The first Zeppelin raid on Britain

A morale-boosting British poster of World War I
The German Empire had a bad reputation for ruthlessness before it entered World War I in 1914. Kaiser Wilhelm II had urged German troops dispatched to quell the Boxer Rebellion in China to behave as the Huns had 1500 years earlier and German colonialism in Africa was marked by atrocities amounting to genocide. During World War I that nation won an even worse name by its treatment of Belgian civilians and by pioneering new and nasty methods of warfare.

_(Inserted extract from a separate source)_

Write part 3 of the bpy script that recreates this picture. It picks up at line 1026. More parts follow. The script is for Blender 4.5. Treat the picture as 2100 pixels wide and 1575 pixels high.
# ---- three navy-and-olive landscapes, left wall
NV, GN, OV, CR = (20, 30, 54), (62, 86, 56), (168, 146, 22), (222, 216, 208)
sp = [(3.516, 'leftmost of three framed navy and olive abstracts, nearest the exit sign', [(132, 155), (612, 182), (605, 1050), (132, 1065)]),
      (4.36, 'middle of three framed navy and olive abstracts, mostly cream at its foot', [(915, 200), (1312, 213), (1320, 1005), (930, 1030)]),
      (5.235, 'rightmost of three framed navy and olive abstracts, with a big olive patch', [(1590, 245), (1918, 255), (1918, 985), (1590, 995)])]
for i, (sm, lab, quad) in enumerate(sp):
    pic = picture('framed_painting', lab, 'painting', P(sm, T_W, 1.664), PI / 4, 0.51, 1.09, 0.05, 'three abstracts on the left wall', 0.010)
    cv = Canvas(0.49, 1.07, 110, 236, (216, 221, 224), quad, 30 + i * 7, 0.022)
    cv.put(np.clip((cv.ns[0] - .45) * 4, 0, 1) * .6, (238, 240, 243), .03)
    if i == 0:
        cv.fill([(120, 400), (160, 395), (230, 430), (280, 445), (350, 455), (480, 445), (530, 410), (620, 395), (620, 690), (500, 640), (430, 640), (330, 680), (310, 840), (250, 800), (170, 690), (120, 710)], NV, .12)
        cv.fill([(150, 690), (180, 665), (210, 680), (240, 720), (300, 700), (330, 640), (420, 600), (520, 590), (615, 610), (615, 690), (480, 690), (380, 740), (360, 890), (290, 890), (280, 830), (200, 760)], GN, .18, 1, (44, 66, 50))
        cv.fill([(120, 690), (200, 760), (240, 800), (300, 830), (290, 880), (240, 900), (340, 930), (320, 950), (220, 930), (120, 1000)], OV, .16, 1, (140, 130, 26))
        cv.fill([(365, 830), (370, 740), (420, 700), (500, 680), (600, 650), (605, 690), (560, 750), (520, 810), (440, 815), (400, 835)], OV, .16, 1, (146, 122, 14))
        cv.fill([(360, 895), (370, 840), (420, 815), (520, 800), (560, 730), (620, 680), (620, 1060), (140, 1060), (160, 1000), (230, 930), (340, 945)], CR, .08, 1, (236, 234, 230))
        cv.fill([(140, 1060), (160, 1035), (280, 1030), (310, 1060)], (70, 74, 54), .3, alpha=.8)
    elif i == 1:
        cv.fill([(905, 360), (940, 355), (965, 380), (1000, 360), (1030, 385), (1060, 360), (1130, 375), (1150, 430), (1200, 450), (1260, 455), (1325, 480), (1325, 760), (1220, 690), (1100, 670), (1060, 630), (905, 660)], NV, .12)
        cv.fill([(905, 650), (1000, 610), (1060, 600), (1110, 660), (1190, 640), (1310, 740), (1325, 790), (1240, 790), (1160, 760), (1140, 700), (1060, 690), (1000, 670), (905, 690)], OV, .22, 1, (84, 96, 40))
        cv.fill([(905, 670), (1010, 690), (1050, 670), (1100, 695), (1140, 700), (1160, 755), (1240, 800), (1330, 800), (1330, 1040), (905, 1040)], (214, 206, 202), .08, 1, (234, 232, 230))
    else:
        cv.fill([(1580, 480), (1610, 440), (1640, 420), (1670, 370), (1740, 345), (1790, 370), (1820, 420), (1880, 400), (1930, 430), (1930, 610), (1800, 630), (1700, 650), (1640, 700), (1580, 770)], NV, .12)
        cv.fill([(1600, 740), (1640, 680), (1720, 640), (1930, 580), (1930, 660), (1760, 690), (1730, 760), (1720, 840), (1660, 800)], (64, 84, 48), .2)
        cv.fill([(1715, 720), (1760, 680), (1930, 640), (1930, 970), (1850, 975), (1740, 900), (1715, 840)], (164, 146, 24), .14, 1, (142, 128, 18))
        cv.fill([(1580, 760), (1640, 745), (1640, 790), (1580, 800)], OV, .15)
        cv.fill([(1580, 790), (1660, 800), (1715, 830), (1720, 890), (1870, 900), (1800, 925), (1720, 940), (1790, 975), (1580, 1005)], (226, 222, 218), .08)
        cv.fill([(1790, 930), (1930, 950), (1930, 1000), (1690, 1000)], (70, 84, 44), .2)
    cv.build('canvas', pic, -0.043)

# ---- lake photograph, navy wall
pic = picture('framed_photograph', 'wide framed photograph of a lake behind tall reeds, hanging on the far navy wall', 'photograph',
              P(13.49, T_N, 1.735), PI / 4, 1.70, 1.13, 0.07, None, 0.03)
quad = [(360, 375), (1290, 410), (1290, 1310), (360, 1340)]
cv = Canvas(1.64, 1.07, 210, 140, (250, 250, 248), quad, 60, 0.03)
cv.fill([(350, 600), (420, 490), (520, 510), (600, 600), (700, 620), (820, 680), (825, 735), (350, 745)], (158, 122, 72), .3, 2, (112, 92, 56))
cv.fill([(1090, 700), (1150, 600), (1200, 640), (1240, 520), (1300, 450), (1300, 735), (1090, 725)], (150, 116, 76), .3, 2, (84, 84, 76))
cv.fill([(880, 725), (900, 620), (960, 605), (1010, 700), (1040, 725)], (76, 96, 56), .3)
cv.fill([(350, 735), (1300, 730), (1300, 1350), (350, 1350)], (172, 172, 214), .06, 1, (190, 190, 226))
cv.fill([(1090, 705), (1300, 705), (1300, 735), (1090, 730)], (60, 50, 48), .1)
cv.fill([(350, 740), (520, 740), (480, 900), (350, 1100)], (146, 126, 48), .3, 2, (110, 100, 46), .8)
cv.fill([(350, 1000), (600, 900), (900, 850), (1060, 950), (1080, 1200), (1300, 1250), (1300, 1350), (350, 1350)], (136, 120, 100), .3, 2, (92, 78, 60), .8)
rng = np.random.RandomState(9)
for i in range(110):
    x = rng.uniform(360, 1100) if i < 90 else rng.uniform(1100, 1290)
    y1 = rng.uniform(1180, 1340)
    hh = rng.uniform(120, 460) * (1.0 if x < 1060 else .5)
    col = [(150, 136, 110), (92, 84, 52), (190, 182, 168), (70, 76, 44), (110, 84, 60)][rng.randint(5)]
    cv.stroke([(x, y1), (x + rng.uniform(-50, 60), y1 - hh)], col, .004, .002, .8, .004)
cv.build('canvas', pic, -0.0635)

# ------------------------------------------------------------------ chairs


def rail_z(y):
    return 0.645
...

The first of these deadly innovations was aerial bombardment of enemy cities. Air raids on Antwerp and Paris began in the early months of the war and, though these were primitive and ineffectual, they marked a willingness to kill civilians in order to weaken Allied resolve. They were also violations of the Hague convention on the rules of war which forbade the shelling of undefended towns.
On the night of January 19, 1915 the first attack by airships was made on Great Britain. The Kaiser had initially banned bombing London because of the presence of his royal cousins, so the dirigibles dropped their loads on the seaside towns of Great Yarmouth, Sheringham, and King’s Lynn, killing four and wounding 16. Later imperial orders allowed Zeppelins to attack the capital.
These raids shocked the civilized world; the 500 deaths the balloons caused over the course of the whole war seemed somehow more horrid than the loss of 10,000 soldiers in a single afternoon on the Somme. For Germans, however, it was the subject of a merry song:
Zeppelin, flieg, Fly Zeppelin,
Hilf uns in Krieg, Help us in war,
Fliege nach England, Fly to England,
England wird abgebrannt, England will burn,
Zeppelin, flieg! Fly Zeppelin!
Other military novelties pioneered by the Germans included the use of poison gas and unrestricted submarine warfare which resulted in the sinking of the unarmed liner Lusitania, which had sailed from New York, off the coast of Ireland killing 1,198 civilians. All three of these moves occurred within weeks of each other in 1915 and changed the shape of war, for the worse, for ever.
Though the world protested these atrocities — anti-German rioting in Victoria B.C. was so bad that the city had to replaced under martial law — the Kaiser was delighted when von Falkenhayn told him the results of the first poison gas attack. He embraced the general three times and promised pink champagne.